AIM:
Starting at the top of the listing, extract every line up to and including the one with "-.932, .016), M['cream'], .002))". Pictures stay out of the copy.

SUPPLIED DATA:

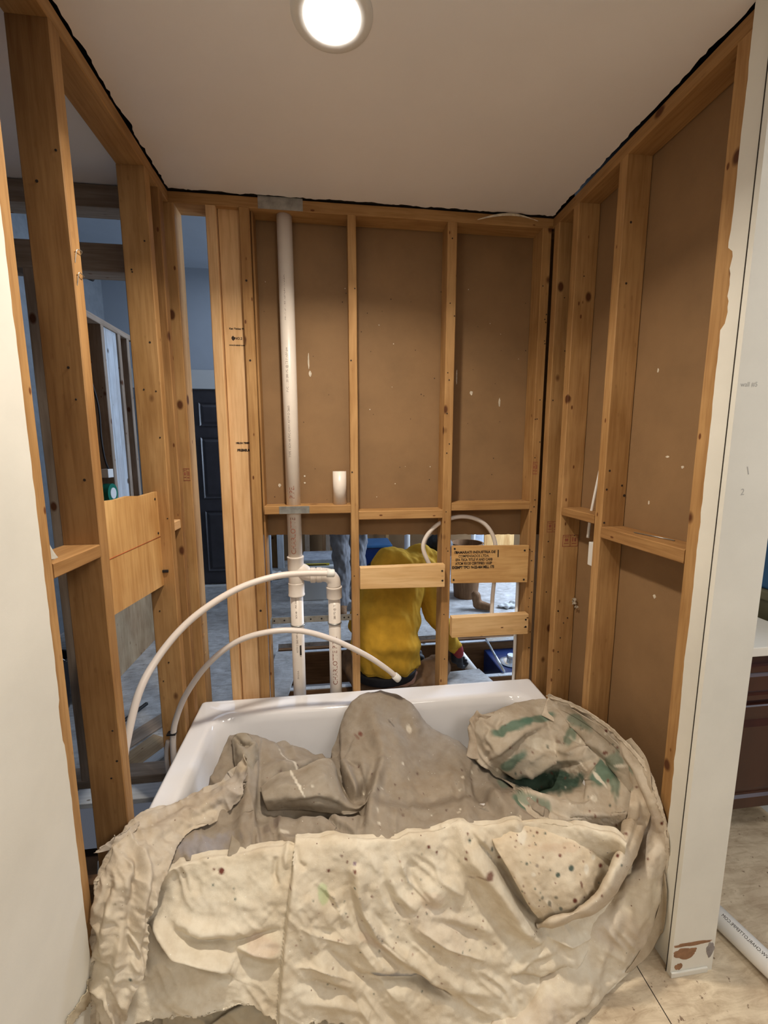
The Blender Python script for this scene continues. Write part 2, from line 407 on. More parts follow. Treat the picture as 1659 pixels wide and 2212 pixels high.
struct(box('trim_foot_ledge', (1.506, -.937, 0), (1.62, -.932, .016), M['cream'], .002))

# ---------------------------------------------------------------- recessed ceiling light
lx, ly = .607, -.712
L = thing('ceiling_light', (lx, ly, H), 'round white recessed ceiling light switched on over the tub', 'light')
prof = [(.055, -.001), (.058, -.004), (.066, -.007), (.082, -.0065), (.090, -.004), (.092, -.002), (.092, .0), (.05, .0)]
lathe('trim_ring', prof, (lx, ly, H-.0015), M['white_plastic'], parent=L, seg=48)
M['lamp'] = mat_emit('glowing_diffuser', (1, .93, .84), 60)
lathe('diffuser', [(.030, -.0085), (.046, -.0078), (.052, -.006), (.054, -.001), (.054, .001)], (lx, ly, H-.003), M['lamp'], parent=L, seg=40)
al = bpy.data.lights.new('lamp_beam', 'AREA'); al.shape = 'DISK'; al.size = .10; al.energy = 14; al.color = (1, .89, .74); al.spread = math.radians(138)
alo = bpy.data.objects.new('lamp_beam', al); COL.objects.link(alo); alo.location = (lx, ly, H-.0145)

# ================================================================ FRAMING
def stud(a, b, m, label, axis=2, cat='stud', name='wall_stud', group=None):
    return tag(beam(name, a, b, M[m], axis), label, cat, group)
ZT = 2.393
# plates
stud((-.089, -1.3, ZT), (0, -.001, 2.4335), 'stud', 'horizontal wooden top plate along the left wall under the ceiling', 1, 'plate', 'top_plate')
stud((-.089, .0, ZT), (1.6185, .0885, 2.4335), 'stud', 'horizontal wooden top plate along the back wall, pierced by the white pipe', 0, 'plate', 'top_plate')
stud((1.5305, -.9, ZT), (1.6185, -.0005, 2.4335), 'stud2', 'horizontal wooden top plate along the right wall under the ceiling', 1, 'plate', 'top_plate')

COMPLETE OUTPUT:
The Blender Python script for this scene continues. Write part 2, from line 407 on. More parts follow. Treat the picture as 1659 pixels wide and 2212 pixels high.
struct(box('trim_foot_ledge', (1.506, -.937, 0), (1.62, -.932, .016), M['cream'], .002))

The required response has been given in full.